#### [Entries with scene source code]

•••

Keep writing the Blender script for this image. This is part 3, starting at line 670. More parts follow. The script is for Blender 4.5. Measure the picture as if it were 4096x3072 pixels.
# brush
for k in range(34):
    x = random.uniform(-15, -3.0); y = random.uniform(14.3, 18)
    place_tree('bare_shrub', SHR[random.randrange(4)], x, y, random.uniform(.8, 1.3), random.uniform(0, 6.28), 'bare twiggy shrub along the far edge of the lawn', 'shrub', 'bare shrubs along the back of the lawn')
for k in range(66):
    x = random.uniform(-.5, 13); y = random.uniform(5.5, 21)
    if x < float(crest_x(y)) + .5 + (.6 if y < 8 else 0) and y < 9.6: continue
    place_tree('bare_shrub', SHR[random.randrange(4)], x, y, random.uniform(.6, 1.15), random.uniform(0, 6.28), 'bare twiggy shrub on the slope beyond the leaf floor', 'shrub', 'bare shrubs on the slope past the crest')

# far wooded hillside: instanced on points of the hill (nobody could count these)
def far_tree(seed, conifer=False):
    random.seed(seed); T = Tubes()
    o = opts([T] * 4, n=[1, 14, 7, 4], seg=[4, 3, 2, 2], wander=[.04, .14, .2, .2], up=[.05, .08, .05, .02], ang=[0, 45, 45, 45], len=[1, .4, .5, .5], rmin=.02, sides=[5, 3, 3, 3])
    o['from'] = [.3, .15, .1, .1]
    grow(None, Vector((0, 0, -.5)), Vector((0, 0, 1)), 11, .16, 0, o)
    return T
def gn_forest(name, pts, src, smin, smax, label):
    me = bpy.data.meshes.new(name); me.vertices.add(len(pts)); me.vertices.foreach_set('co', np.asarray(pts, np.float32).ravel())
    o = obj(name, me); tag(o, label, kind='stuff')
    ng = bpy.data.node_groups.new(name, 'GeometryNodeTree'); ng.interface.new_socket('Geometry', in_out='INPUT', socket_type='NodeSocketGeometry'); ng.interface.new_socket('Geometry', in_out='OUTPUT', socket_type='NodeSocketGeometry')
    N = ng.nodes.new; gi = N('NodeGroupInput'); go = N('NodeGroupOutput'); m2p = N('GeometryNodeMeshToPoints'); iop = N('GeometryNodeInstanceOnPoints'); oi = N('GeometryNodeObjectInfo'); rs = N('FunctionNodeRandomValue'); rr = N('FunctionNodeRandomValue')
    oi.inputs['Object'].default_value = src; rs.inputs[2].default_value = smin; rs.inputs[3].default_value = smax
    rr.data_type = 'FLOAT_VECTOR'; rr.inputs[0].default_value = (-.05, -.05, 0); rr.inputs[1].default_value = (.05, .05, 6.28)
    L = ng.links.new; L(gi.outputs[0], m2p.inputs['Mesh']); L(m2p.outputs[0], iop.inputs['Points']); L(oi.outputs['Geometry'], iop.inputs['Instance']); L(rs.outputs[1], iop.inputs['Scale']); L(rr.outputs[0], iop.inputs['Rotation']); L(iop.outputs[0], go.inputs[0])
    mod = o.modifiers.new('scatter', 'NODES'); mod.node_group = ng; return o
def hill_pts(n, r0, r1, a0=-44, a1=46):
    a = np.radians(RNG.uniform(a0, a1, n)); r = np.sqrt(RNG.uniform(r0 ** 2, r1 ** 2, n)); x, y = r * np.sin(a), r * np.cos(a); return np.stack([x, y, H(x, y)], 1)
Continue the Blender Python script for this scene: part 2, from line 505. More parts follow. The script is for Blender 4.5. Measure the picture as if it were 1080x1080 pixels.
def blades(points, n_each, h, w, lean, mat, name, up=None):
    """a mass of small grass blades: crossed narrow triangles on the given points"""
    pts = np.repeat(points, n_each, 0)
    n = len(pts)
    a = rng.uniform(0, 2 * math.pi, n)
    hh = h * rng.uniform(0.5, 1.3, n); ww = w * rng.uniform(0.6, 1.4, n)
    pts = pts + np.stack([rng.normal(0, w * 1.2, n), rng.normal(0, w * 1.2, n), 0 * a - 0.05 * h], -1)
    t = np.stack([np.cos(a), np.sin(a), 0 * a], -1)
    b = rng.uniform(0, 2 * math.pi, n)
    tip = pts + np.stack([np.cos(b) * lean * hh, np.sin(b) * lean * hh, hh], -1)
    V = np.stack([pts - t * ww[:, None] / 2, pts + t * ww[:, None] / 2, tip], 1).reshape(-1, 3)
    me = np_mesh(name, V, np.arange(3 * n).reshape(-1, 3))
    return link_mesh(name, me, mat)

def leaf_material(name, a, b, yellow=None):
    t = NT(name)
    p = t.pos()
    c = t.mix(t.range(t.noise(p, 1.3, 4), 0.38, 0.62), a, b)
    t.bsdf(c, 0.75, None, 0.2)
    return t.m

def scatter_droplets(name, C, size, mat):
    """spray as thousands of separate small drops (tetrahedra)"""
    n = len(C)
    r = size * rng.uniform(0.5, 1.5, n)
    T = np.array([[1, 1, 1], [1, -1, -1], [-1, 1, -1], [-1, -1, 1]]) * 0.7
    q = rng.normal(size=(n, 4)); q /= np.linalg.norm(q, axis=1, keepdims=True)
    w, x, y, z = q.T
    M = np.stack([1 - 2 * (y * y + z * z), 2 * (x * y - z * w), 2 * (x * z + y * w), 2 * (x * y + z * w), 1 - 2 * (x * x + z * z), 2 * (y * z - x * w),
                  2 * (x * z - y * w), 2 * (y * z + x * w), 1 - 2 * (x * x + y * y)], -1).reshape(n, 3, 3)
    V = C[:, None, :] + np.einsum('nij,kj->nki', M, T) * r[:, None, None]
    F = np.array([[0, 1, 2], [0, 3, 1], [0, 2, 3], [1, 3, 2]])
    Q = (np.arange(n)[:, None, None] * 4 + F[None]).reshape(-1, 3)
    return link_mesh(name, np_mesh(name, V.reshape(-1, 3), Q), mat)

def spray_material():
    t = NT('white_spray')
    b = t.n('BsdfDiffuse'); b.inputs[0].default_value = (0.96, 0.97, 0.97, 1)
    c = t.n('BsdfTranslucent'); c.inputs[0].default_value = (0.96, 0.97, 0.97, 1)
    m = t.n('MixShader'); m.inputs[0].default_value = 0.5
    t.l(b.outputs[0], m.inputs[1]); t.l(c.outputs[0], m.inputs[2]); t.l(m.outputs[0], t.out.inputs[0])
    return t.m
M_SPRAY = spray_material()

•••

#### [What you will do]
Write out exactly the lines from the start of the material through the line with "past the crest')". No other output is expected.

#### [Full response]
Keep writing the Blender script for this image. This is part 3, starting at line 670. More parts follow. The script is for Blender 4.5. Measure the picture as if it were 4096x3072 pixels.
# brush
for k in range(34):
    x = random.uniform(-15, -3.0); y = random.uniform(14.3, 18)
    place_tree('bare_shrub', SHR[random.randrange(4)], x, y, random.uniform(.8, 1.3), random.uniform(0, 6.28), 'bare twiggy shrub along the far edge of the lawn', 'shrub', 'bare shrubs along the back of the lawn')
for k in range(66):
    x = random.uniform(-.5, 13); y = random.uniform(5.5, 21)
    if x < float(crest_x(y)) + .5 + (.6 if y < 8 else 0) and y < 9.6: continue
    place_tree('bare_shrub', SHR[random.randrange(4)], x, y, random.uniform(.6, 1.15), random.uniform(0, 6.28), 'bare twiggy shrub on the slope beyond the leaf floor', 'shrub', 'bare shrubs on the slope past the crest')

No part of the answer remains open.